The Archdruid continued:
Those were the reasons I heard people mention when they talked in my hearing about why they were voting for Donald Trump. They didn’t talk about the issues that the media considered important—the email server business, the on-again-off-again FBI investigation, and so on. Again, this isn’t a scientific survey, but I found it interesting that not one Trump voter I knew mentioned those.

What’s more, hatred toward women, people of color, sexual minorities, and the like weren’t among the reasons that people cited for voting for Trump, either. 
The media seemed unable to grasp this and continued to interpret matters in terms of their favored paradigms, as in the bed of Procrustes. But the same set of facts can mean very different things when viewed from the perspective of different theories.
Example: The media recently reported as if it were a contradiction (or "controversy," as they are wont to put it) the statement of Trump that he saw no evidence that the Russians had interfered in the US election and the CIA's conclusion that Russia had released the DNC and Clinton Campaign emails in order to encourage the election of Trump.* But if the vast majority of Trump supporters really didn't care about the emails, but were more concerned about Mrs.
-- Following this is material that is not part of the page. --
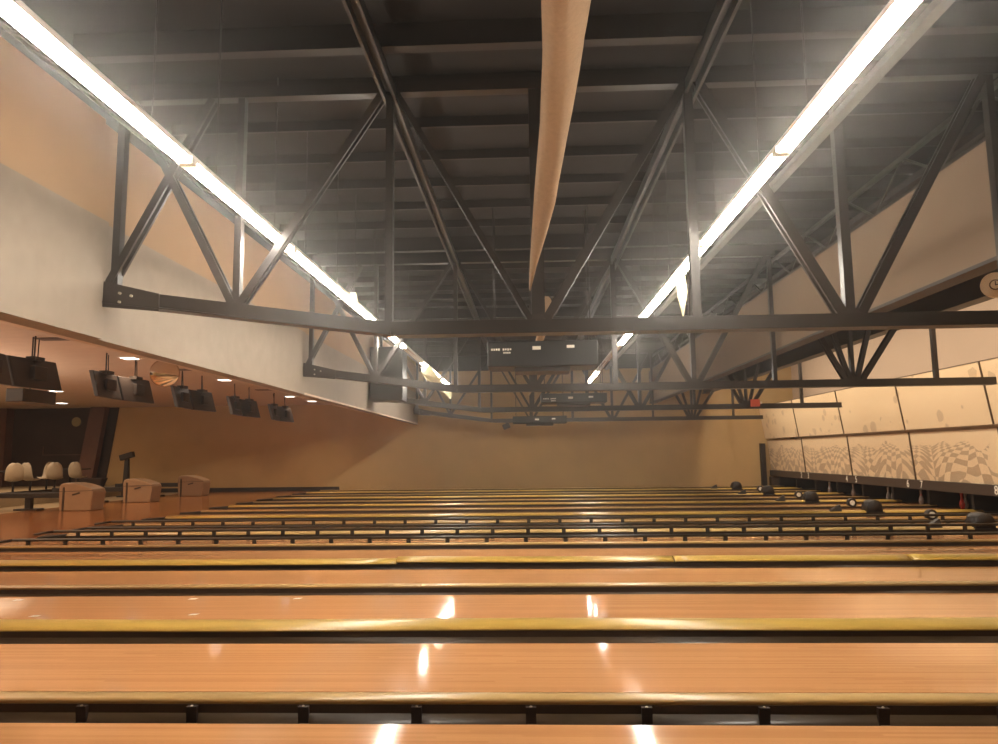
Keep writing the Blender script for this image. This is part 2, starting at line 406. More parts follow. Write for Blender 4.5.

Clinton's bellicose posturing over Syria, triple-digit increases in health care costs, job loss, or (among disaffected Democrats) the suppression of the Bern, then both could be correct because Mr. Trump and the CIA were actually speaking to two different issues: Yes, the Russians were messing around; no, it didn't affect the election.  
Basically, most voters other than the extremes didn't care about the issues that the elites thought were central -- boutique concerns, let us call them -- but more about bread and butter issues.
__________________________________
(*) CIA. Just this morning, TOF heard to his astonishment, the mainstream media rush to the defense of the CIA after Trump had badmouthed them for being wrong about Weapons of Mass Destruction in Iraq (so why believe them over Russian hacking?) Who are you? he asked the screen, and what have you done with the real NBC? A day or two before he had heard the media defend big corporations against Trumpean tweets accusing them of overcharging the government or putting profits over jobs. (This could affect your 401(k) plans. Yes, yours!) No one warned us of this possibility when investigative reporters accused corporations of overcharging, nor worried overmuch when the Usual Suspects accused the CIA of masterminding All the Evils in the World. Have we fallen into Bizarro World?

1 comment:

  1. If it comes as news to you that the Democrats instantly switch messages based on a single election, then apparently you slept through sixteen years of Bush and Obama. Remember how when Bush was in the White House, dissent was patriotic?